Task » The lines from the top of the material through the line with "def rs(seed): return" are to be set down exactly. Leave the pictures out.

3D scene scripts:
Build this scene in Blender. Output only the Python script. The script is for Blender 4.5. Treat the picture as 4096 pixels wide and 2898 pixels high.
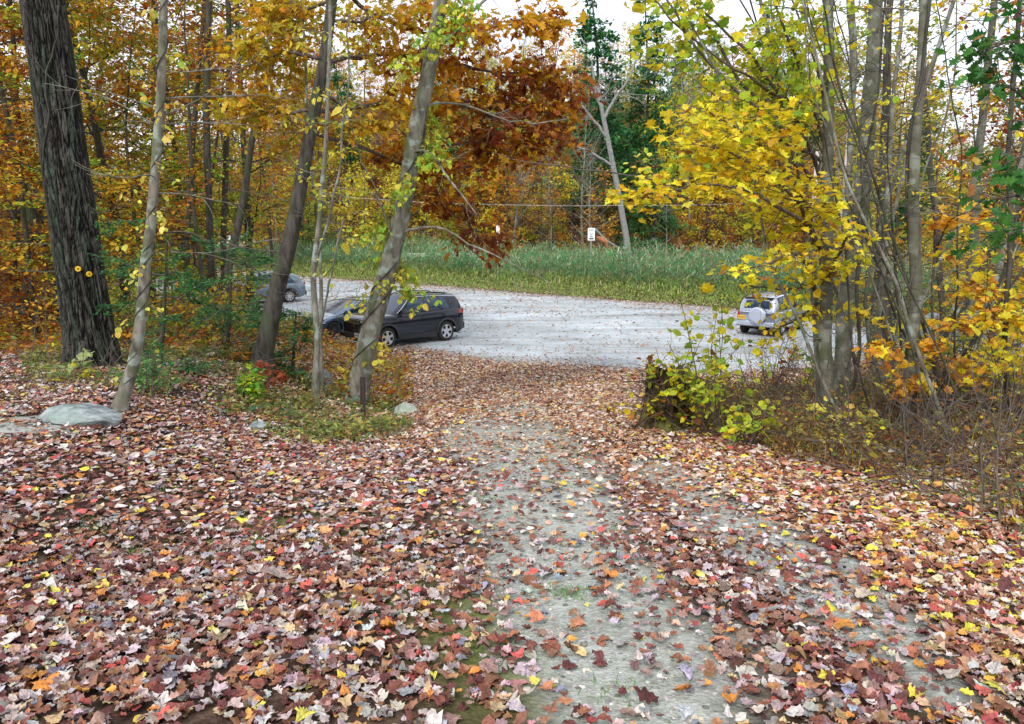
import bpy, math
import numpy as np
from math import radians, sin, cos, tan, pi, sqrt, atan2

for b in list(bpy.data.objects): bpy.data.objects.remove(b)
SC = bpy.context.scene
EXPO = 0.9
COL = SC.collection
RNG = np.random.default_rng(7)
def rs(seed): return np.random.default_rng(seed)

# ------------------------------------------------------------------ camera model
FPX, CX, CY, CAMH = 800.0, 512.0, 362.0, 5.0
PITCH = radians(10.6)
def ray(px, py):
    x = (px-CX)/FPX; y = -(py-CY)/FPX
    return np.array([x, cos(PITCH)+y*sin(PITCH), -sin(PITCH)+y*cos(PITCH)])
def at(px, py, d):
    r = ray(px, py); k = d/r[1]
    return np.array([r[0]*k, d, CAMH+r[2]*k])
def pxm(px, py, d):
    """metres covered by one picture pixel at that distance"""
    r = ray(px, py); return (d/r[1])/FPX

# ------------------------------------------------------------------ noise
def _h(ix, iy, iz, s):
    n = (ix.astype(np.int64)*374761393 + iy.astype(np.int64)*668265263 + iz.astype(np.int64)*2147483647 + s*1274126177) & 0xffffffff
    n = ((n ^ (n >> 13))*1274126177) & 0xffffffff
    n = (n ^ (n >> 16)) & 0xffff
    return n/65535.0
def vnoise(x, y, z=0.0, s=0):
    x, y, z = np.broadcast_arrays(np.asarray(x, float), np.asarray(y, float), np.asarray(z, float))
    ix, iy, iz = np.floor(x), np.floor(y), np.floor(z)
    fx, fy, fz = x-ix, y-iy, z-iz
    fx = fx*fx*(3-2*fx); fy = fy*fy*(3-2*fy); fz = fz*fz*(3-2*fz)
    r = 0
    for a in (0, 1):
        for b in (0, 1):
            for c in (0, 1):
                w = (fx if a else 1-fx)*(fy if b else 1-fy)*(fz if c else 1-fz)
                r = r+w*_h(ix+a, iy+b, iz+c, s)
    return r*2-1
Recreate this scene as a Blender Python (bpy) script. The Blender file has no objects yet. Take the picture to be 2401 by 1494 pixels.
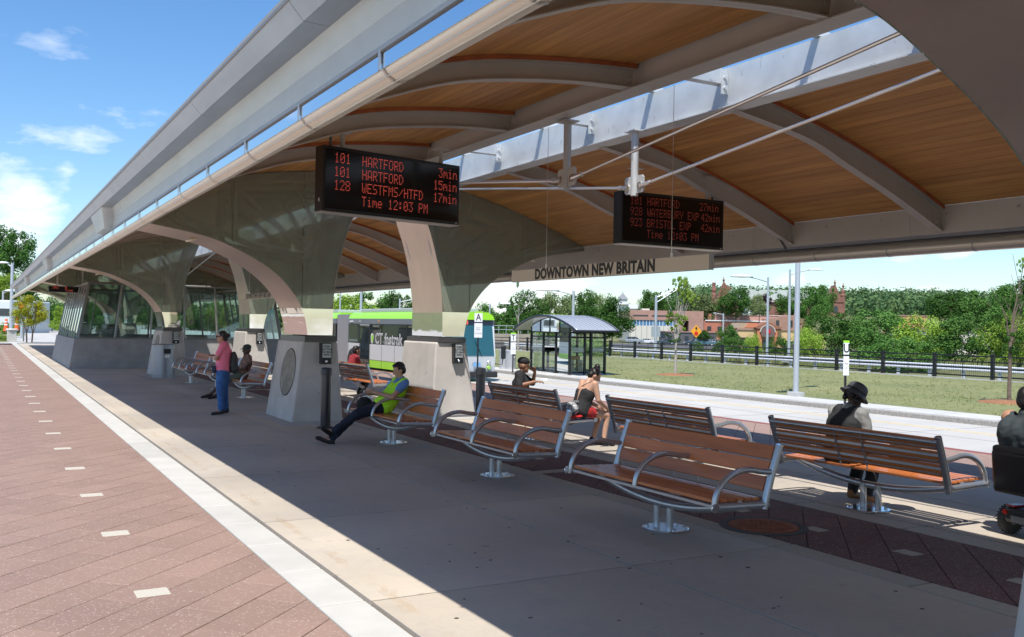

Reply to the exercise »
Build this scene in Blender. Output only the Python script. The script is for Blender 4.5. Treat the picture as 4096 pixels wide and 2898 pixels high.
import bpy, math
import numpy as np
from math import radians, sin, cos, tan, pi, sqrt, atan2

for b in list(bpy.data.objects): bpy.data.objects.remove(b)
SC = bpy.context.scene
EXPO = 0.9
COL = SC.collection
RNG = np.random.default_rng(7)
def rs(seed): return np.random.default_rng(seed)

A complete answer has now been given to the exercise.